• ENTRIES PROVIDED:
•••
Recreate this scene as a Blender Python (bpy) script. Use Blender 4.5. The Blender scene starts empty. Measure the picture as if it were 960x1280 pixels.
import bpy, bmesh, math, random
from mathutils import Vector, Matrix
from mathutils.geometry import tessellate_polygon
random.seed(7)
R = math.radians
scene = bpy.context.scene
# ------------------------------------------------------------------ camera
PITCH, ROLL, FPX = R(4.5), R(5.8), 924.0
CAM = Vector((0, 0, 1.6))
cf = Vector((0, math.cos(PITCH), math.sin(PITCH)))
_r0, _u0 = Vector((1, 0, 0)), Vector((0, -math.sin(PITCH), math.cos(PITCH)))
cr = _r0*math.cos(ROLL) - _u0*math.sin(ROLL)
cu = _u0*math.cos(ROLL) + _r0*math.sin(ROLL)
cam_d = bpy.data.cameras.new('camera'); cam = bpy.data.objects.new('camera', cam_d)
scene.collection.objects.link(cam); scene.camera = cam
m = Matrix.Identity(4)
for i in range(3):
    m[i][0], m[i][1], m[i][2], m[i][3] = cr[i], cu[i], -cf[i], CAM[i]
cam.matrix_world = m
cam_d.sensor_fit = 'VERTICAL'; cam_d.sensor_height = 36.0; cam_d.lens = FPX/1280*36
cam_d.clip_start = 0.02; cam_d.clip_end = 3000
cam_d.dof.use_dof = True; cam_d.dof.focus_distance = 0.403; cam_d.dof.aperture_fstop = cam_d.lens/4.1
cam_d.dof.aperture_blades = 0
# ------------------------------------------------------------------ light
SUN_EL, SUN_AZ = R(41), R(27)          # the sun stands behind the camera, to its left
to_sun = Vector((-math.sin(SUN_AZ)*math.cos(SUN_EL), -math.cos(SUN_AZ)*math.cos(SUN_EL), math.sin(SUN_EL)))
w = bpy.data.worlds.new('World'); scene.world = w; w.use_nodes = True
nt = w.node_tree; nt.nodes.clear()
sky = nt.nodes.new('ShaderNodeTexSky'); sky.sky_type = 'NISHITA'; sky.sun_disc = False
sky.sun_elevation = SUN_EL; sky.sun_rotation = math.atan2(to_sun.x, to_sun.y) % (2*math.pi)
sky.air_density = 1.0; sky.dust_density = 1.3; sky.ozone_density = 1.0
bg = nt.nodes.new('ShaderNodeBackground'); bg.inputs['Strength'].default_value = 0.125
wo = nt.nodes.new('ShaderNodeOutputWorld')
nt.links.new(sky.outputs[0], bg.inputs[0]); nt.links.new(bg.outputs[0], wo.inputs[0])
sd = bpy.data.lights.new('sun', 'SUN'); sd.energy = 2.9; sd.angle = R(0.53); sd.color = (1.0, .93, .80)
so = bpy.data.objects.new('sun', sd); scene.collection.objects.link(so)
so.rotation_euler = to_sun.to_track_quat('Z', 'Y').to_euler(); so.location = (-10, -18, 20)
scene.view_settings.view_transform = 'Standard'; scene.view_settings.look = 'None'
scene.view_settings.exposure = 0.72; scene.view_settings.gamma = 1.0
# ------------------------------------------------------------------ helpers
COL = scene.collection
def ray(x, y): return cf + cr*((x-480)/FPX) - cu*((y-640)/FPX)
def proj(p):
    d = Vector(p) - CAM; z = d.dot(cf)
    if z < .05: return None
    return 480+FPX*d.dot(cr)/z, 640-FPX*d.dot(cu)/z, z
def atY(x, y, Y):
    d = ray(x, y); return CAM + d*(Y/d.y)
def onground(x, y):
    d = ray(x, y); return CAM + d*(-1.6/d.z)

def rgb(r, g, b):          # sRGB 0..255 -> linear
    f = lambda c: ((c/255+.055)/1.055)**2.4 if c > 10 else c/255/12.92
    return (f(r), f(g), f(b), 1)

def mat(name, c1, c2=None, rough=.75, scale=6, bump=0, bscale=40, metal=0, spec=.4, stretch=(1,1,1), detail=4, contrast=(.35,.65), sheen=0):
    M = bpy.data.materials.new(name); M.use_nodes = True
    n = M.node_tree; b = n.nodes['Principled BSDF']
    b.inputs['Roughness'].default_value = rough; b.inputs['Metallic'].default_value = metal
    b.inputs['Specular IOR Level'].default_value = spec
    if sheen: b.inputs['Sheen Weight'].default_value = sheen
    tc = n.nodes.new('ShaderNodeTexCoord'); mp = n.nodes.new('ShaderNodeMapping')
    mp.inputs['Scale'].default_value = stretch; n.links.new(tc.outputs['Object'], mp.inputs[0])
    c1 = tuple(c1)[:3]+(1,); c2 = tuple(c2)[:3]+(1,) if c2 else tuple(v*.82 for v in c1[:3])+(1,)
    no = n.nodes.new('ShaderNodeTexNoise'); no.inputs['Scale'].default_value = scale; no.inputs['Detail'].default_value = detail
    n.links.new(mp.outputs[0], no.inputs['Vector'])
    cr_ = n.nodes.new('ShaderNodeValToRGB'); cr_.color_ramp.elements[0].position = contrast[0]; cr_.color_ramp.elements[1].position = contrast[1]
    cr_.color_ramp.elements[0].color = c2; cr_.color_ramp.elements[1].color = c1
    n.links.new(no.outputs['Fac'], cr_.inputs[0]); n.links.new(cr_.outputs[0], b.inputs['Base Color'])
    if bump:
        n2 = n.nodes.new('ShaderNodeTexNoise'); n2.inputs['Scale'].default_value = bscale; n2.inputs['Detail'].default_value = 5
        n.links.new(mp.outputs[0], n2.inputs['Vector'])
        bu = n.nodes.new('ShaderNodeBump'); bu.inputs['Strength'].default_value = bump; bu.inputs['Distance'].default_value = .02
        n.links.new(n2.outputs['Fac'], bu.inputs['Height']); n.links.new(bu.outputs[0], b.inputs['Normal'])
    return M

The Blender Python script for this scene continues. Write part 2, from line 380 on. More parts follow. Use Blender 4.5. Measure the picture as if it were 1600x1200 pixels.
•••
• GIVEN REQUEST:
Each entry above is to be printed again exactly.

• THE COMPLETED TASK:
Recreate this scene as a Blender Python (bpy) script. Use Blender 4.5. The Blender scene starts empty. Measure the picture as if it were 960x1280 pixels.
import bpy, bmesh, math, random
from mathutils import Vector, Matrix
from mathutils.geometry import tessellate_polygon
random.seed(7)
R = math.radians
scene = bpy.context.scene
# ------------------------------------------------------------------ camera
PITCH, ROLL, FPX = R(4.5), R(5.8), 924.0
CAM = Vector((0, 0, 1.6))
cf = Vector((0, math.cos(PITCH), math.sin(PITCH)))
_r0, _u0 = Vector((1, 0, 0)), Vector((0, -math.sin(PITCH), math.cos(PITCH)))
cr = _r0*math.cos(ROLL) - _u0*math.sin(ROLL)
cu = _u0*math.cos(ROLL) + _r0*math.sin(ROLL)
cam_d = bpy.data.cameras.new('camera'); cam = bpy.data.objects.new('camera', cam_d)
scene.collection.objects.link(cam); scene.camera = cam
m = Matrix.Identity(4)
for i in range(3):
    m[i][0], m[i][1], m[i][2], m[i][3] = cr[i], cu[i], -cf[i], CAM[i]
cam.matrix_world = m
cam_d.sensor_fit = 'VERTICAL'; cam_d.sensor_height = 36.0; cam_d.lens = FPX/1280*36
cam_d.clip_start = 0.02; cam_d.clip_end = 3000
cam_d.dof.use_dof = True; cam_d.dof.focus_distance = 0.403; cam_d.dof.aperture_fstop = cam_d.lens/4.1
cam_d.dof.aperture_blades = 0
# ------------------------------------------------------------------ light
SUN_EL, SUN_AZ = R(41), R(27)          # the sun stands behind the camera, to its left
to_sun = Vector((-math.sin(SUN_AZ)*math.cos(SUN_EL), -math.cos(SUN_AZ)*math.cos(SUN_EL), math.sin(SUN_EL)))
w = bpy.data.worlds.new('World'); scene.world = w; w.use_nodes = True
nt = w.node_tree; nt.nodes.clear()
sky = nt.nodes.new('ShaderNodeTexSky'); sky.sky_type = 'NISHITA'; sky.sun_disc = False
sky.sun_elevation = SUN_EL; sky.sun_rotation = math.atan2(to_sun.x, to_sun.y) % (2*math.pi)
sky.air_density = 1.0; sky.dust_density = 1.3; sky.ozone_density = 1.0
bg = nt.nodes.new('ShaderNodeBackground'); bg.inputs['Strength'].default_value = 0.125
wo = nt.nodes.new('ShaderNodeOutputWorld')
nt.links.new(sky.outputs[0], bg.inputs[0]); nt.links.new(bg.outputs[0], wo.inputs[0])
sd = bpy.data.lights.new('sun', 'SUN'); sd.energy = 2.9; sd.angle = R(0.53); sd.color = (1.0, .93, .80)
so = bpy.data.objects.new('sun', sd); scene.collection.objects.link(so)
so.rotation_euler = to_sun.to_track_quat('Z', 'Y').to_euler(); so.location = (-10, -18, 20)
scene.view_settings.view_transform = 'Standard'; scene.view_settings.look = 'None'
scene.view_settings.exposure = 0.72; scene.view_settings.gamma = 1.0
# ------------------------------------------------------------------ helpers
COL = scene.collection
def ray(x, y): return cf + cr*((x-480)/FPX) - cu*((y-640)/FPX)
def proj(p):
    d = Vector(p) - CAM; z = d.dot(cf)
    if z < .05: return None
    return 480+FPX*d.dot(cr)/z, 640-FPX*d.dot(cu)/z, z
def atY(x, y, Y):
    d = ray(x, y); return CAM + d*(Y/d.y)
def onground(x, y):
    d = ray(x, y); return CAM + d*(-1.6/d.z)

def rgb(r, g, b):          # sRGB 0..255 -> linear
    f = lambda c: ((c/255+.055)/1.055)**2.4 if c > 10 else c/255/12.92
    return (f(r), f(g), f(b), 1)

def mat(name, c1, c2=None, rough=.75, scale=6, bump=0, bscale=40, metal=0, spec=.4, stretch=(1,1,1), detail=4, contrast=(.35,.65), sheen=0):
    M = bpy.data.materials.new(name); M.use_nodes = True
    n = M.node_tree; b = n.nodes['Principled BSDF']
    b.inputs['Roughness'].default_value = rough; b.inputs['Metallic'].default_value = metal
    b.inputs['Specular IOR Level'].default_value = spec
    if sheen: b.inputs['Sheen Weight'].default_value = sheen
    tc = n.nodes.new('ShaderNodeTexCoord'); mp = n.nodes.new('ShaderNodeMapping')
    mp.inputs['Scale'].default_value = stretch; n.links.new(tc.outputs['Object'], mp.inputs[0])
    c1 = tuple(c1)[:3]+(1,); c2 = tuple(c2)[:3]+(1,) if c2 else tuple(v*.82 for v in c1[:3])+(1,)
    no = n.nodes.new('ShaderNodeTexNoise'); no.inputs['Scale'].default_value = scale; no.inputs['Detail'].default_value = detail
    n.links.new(mp.outputs[0], no.inputs['Vector'])
    cr_ = n.nodes.new('ShaderNodeValToRGB'); cr_.color_ramp.elements[0].position = contrast[0]; cr_.color_ramp.elements[1].position = contrast[1]
    cr_.color_ramp.elements[0].color = c2; cr_.color_ramp.elements[1].color = c1
    n.links.new(no.outputs['Fac'], cr_.inputs[0]); n.links.new(cr_.outputs[0], b.inputs['Base Color'])
    if bump:
        n2 = n.nodes.new('ShaderNodeTexNoise'); n2.inputs['Scale'].default_value = bscale; n2.inputs['Detail'].default_value = 5
        n.links.new(mp.outputs[0], n2.inputs['Vector'])
        bu = n.nodes.new('ShaderNodeBump'); bu.inputs['Strength'].default_value = bump; bu.inputs['Distance'].default_value = .02
        n.links.new(n2.outputs['Fac'], bu.inputs['Height']); n.links.new(bu.outputs[0], b.inputs['Normal'])
    return M

The Blender Python script for this scene continues. Write part 2, from line 380 on. More parts follow. Use Blender 4.5. Measure the picture as if it were 1600x1200 pixels.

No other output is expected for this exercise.